> [AIM]
Begin with the first line of the listing and quote every line through the one containing "COL = SC.collection"; give only those lines.

>> Start SUPPLIED MATERIAL

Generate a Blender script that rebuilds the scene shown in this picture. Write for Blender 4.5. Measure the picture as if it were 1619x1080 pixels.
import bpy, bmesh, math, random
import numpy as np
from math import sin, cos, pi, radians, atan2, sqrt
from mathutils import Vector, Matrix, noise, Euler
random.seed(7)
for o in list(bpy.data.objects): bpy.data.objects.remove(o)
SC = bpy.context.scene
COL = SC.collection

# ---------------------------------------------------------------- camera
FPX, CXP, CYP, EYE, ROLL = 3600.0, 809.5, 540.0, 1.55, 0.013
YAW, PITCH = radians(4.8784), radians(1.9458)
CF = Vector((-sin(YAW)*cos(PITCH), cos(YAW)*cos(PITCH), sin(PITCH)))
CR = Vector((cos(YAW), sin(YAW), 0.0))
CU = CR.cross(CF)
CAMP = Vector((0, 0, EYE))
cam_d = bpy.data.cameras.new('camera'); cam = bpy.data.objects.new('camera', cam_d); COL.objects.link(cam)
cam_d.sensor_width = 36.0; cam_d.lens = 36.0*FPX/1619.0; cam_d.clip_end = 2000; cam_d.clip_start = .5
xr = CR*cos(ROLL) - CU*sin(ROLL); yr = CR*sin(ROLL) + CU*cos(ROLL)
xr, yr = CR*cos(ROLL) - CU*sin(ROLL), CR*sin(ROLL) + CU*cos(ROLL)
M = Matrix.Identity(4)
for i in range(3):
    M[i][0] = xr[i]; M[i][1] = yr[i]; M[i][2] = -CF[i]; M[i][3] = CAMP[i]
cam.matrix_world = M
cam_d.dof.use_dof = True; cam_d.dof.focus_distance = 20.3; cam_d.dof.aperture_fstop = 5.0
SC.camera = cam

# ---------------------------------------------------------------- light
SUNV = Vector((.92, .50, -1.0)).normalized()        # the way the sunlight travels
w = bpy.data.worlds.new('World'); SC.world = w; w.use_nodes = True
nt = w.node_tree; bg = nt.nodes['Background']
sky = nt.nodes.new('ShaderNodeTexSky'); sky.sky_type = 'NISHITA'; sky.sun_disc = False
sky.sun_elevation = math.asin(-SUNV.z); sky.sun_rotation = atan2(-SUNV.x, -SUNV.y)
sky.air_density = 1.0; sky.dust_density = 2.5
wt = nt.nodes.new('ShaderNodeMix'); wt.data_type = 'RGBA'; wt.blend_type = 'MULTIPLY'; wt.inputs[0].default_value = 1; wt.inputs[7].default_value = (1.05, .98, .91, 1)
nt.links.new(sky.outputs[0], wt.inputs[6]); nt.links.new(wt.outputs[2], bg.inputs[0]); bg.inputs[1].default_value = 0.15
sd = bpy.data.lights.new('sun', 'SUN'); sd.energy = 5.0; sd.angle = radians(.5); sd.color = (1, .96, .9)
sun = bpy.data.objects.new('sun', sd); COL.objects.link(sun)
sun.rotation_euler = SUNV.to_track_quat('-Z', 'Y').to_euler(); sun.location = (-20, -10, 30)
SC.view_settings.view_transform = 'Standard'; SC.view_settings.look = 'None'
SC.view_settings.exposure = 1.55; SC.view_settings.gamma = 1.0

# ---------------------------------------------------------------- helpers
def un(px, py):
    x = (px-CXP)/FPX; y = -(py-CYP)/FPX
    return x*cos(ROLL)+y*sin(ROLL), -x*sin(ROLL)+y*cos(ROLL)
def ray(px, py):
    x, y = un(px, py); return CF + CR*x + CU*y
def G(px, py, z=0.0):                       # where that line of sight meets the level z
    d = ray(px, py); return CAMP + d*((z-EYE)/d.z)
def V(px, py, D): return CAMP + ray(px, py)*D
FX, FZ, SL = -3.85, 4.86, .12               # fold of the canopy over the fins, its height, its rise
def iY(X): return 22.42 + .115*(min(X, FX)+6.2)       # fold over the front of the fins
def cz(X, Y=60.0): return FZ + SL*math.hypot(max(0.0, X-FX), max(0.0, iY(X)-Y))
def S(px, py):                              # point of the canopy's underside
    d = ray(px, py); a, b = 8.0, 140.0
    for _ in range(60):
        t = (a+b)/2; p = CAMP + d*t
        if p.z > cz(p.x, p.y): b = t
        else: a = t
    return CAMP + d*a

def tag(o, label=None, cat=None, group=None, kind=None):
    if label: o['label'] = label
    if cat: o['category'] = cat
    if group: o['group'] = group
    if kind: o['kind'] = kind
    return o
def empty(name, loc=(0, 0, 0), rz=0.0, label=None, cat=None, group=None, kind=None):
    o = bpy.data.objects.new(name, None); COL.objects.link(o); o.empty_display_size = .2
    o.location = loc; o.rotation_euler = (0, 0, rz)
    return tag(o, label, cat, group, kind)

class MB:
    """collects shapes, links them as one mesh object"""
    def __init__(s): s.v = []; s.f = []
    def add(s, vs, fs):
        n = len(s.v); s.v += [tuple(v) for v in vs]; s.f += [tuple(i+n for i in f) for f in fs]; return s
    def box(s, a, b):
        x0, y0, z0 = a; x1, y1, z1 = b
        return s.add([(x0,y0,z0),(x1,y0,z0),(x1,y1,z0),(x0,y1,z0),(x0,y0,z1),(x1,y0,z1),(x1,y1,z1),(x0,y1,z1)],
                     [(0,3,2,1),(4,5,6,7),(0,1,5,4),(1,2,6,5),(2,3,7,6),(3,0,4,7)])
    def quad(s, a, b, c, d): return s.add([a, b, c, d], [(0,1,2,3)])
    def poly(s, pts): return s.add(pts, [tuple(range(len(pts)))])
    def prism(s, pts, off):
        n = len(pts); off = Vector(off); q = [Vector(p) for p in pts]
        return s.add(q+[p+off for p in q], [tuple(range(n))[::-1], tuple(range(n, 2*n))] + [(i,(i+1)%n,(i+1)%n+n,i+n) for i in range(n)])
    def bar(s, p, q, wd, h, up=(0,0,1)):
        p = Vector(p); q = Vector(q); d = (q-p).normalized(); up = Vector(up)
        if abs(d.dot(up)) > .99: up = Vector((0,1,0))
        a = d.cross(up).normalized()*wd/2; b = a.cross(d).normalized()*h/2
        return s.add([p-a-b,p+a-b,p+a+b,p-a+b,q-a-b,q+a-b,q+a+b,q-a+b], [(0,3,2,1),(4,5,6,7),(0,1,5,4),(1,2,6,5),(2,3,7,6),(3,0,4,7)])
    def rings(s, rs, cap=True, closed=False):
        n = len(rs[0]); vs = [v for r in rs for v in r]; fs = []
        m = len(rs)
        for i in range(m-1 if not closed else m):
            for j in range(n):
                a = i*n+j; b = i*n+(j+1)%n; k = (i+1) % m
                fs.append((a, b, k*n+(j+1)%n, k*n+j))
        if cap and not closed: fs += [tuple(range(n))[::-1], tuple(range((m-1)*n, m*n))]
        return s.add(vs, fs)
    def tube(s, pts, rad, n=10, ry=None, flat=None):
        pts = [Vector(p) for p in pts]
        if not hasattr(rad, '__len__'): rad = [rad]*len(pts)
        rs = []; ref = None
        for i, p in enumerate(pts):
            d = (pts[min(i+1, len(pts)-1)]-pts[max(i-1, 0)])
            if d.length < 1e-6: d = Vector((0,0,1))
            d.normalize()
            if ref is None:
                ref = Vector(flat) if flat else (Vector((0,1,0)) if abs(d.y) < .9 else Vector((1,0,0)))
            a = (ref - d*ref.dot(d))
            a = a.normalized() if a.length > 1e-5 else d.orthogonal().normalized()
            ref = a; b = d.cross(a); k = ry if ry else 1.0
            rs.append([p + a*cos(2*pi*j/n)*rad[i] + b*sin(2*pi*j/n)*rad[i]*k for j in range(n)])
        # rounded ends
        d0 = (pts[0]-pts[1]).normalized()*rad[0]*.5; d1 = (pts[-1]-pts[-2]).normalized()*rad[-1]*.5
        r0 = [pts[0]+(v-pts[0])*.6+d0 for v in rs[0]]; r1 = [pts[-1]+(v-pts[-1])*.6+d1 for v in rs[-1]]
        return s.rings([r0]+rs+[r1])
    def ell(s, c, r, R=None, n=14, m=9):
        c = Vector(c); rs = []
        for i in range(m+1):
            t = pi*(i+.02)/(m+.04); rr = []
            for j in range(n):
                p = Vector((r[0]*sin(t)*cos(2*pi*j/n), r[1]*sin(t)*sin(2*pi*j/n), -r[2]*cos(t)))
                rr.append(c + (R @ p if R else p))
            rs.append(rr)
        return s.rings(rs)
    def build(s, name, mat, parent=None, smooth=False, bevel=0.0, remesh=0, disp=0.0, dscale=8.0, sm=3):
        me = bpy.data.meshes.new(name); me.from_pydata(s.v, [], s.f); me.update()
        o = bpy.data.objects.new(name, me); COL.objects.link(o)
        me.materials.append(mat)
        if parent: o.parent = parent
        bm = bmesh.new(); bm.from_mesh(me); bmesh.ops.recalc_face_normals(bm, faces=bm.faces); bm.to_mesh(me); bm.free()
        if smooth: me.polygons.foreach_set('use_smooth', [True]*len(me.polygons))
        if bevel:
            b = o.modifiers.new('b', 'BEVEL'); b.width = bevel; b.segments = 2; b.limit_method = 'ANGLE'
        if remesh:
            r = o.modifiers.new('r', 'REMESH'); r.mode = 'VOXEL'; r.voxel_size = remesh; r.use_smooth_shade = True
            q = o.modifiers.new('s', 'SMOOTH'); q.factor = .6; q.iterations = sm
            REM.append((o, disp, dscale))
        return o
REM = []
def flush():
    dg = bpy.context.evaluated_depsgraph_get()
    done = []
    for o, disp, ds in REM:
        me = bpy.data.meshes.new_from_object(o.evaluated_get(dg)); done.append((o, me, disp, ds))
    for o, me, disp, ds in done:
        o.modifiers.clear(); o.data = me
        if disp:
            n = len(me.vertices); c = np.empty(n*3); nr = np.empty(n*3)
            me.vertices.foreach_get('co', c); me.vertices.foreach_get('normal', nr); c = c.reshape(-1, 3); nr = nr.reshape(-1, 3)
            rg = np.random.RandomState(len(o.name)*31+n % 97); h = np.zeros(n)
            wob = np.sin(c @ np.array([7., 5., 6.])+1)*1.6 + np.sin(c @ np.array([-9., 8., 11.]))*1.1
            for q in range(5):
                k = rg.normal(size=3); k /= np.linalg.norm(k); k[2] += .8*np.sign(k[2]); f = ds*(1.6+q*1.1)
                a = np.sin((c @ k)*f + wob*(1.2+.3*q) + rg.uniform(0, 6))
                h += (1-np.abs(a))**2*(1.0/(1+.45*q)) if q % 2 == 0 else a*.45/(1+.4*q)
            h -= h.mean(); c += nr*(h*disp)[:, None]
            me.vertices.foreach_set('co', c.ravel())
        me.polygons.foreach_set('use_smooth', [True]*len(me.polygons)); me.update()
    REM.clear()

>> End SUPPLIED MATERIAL

> [PROBLEM SOLUTION]
Generate a Blender script that rebuilds the scene shown in this picture. Write for Blender 4.5. Measure the picture as if it were 1619x1080 pixels.
import bpy, bmesh, math, random
import numpy as np
from math import sin, cos, pi, radians, atan2, sqrt
from mathutils import Vector, Matrix, noise, Euler
random.seed(7)
for o in list(bpy.data.objects): bpy.data.objects.remove(o)
SC = bpy.context.scene
COL = SC.collection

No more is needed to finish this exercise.